▶ **WRITTEN EXERCISE**: Please take the entries below from the first line through the line containing "C = scene.collection" and repeat them exactly, leaving out everything after.

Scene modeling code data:

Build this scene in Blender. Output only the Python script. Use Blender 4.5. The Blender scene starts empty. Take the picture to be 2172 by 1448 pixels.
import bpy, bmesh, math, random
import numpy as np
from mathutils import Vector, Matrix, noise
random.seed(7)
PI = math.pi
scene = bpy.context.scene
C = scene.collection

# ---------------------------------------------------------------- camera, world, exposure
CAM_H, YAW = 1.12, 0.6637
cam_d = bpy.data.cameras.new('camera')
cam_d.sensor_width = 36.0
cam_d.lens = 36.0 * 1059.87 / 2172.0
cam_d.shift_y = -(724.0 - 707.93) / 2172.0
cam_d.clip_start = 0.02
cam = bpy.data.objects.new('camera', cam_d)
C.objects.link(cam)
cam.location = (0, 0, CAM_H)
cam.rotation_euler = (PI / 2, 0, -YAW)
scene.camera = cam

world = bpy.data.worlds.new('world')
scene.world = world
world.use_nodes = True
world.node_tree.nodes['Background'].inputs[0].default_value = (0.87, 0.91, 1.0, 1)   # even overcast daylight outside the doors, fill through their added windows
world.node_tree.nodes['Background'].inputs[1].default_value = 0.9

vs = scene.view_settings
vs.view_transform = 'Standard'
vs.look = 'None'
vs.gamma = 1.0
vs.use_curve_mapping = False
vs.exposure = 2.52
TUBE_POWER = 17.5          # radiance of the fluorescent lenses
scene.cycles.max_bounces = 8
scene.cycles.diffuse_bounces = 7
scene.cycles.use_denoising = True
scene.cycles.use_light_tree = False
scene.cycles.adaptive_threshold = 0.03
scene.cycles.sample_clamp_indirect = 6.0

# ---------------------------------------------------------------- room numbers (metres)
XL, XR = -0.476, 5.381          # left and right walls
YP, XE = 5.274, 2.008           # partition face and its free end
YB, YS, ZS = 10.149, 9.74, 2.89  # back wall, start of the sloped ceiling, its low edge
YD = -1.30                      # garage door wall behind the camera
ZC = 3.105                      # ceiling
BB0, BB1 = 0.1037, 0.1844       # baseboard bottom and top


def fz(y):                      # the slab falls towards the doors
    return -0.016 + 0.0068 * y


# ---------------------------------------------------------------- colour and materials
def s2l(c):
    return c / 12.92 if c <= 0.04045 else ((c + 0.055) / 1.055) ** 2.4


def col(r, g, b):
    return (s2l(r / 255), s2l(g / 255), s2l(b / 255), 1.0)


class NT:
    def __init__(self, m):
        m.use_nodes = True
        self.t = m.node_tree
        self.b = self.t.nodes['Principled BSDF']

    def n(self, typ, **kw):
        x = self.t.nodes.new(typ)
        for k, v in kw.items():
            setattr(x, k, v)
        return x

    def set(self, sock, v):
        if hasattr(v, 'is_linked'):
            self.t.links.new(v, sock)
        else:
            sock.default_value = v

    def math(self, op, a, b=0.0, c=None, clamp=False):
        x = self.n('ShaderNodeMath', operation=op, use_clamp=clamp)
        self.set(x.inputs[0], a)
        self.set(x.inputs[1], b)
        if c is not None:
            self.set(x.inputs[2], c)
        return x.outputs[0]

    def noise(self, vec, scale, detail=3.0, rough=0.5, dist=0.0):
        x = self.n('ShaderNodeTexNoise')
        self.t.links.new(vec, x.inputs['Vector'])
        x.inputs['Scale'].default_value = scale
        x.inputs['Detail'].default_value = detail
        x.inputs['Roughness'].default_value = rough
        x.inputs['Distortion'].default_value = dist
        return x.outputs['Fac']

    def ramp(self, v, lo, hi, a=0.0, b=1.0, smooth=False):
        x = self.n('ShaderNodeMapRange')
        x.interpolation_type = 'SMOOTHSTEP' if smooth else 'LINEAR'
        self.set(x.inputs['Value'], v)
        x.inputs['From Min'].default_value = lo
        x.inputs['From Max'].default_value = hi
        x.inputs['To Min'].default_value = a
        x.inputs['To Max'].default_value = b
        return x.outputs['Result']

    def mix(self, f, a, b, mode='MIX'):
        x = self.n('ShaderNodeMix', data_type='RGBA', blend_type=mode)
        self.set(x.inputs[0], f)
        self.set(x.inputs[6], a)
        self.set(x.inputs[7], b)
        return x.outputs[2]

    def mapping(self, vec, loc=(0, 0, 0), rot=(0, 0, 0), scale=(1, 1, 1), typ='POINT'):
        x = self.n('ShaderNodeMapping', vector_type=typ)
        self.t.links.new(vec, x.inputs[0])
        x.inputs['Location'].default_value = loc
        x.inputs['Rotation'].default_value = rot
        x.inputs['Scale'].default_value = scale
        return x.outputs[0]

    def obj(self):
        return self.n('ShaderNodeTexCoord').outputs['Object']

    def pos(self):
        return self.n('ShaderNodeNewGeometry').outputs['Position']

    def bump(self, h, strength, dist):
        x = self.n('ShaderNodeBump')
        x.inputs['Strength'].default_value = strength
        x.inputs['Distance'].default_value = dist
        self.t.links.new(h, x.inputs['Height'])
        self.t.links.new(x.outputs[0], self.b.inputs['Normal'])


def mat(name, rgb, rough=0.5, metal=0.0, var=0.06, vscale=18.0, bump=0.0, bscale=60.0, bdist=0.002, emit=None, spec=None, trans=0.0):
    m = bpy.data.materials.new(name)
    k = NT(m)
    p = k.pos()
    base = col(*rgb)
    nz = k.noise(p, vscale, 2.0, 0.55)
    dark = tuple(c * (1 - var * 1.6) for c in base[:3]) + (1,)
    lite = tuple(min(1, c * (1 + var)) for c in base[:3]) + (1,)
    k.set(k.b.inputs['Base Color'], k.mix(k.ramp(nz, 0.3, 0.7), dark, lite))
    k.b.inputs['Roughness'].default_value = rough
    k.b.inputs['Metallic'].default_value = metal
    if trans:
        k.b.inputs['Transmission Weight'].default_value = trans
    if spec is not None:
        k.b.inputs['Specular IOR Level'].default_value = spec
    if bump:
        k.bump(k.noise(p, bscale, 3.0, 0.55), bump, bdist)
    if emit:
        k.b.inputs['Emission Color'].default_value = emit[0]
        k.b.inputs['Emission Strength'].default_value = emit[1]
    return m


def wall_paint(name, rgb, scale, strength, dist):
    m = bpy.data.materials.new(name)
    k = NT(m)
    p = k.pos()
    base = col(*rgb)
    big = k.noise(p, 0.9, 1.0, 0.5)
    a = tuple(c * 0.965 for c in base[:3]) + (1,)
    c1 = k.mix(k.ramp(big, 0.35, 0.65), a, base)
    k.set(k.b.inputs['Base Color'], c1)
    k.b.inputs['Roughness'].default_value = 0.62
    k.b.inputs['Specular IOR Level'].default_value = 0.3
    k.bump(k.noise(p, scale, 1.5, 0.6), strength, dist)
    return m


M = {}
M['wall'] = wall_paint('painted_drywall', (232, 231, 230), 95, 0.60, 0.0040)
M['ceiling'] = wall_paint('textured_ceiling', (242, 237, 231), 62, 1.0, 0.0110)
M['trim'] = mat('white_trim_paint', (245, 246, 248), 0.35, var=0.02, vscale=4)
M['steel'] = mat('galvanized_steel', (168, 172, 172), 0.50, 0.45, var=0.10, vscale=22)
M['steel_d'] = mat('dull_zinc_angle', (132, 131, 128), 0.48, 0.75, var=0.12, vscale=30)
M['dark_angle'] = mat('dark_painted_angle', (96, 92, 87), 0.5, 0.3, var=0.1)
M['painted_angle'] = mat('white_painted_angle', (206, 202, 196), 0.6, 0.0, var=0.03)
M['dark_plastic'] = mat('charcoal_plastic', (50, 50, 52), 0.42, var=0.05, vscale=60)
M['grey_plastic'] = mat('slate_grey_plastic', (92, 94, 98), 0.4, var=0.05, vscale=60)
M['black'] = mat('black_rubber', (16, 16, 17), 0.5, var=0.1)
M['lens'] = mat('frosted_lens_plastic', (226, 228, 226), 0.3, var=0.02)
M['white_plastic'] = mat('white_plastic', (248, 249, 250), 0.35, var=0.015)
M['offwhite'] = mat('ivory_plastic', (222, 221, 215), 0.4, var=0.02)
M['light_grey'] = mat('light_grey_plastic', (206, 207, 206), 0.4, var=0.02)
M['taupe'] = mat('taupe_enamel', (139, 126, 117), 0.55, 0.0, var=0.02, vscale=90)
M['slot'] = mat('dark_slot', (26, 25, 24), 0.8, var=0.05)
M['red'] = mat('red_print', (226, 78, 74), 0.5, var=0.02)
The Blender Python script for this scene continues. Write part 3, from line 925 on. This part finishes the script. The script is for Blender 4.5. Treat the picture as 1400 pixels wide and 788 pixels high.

▶ **OUTPUT BELOW**:
Build this scene in Blender. Output only the Python script. Use Blender 4.5. The Blender scene starts empty. Take the picture to be 2172 by 1448 pixels.
import bpy, bmesh, math, random
import numpy as np
from mathutils import Vector, Matrix, noise
random.seed(7)
PI = math.pi
scene = bpy.context.scene
C = scene.collection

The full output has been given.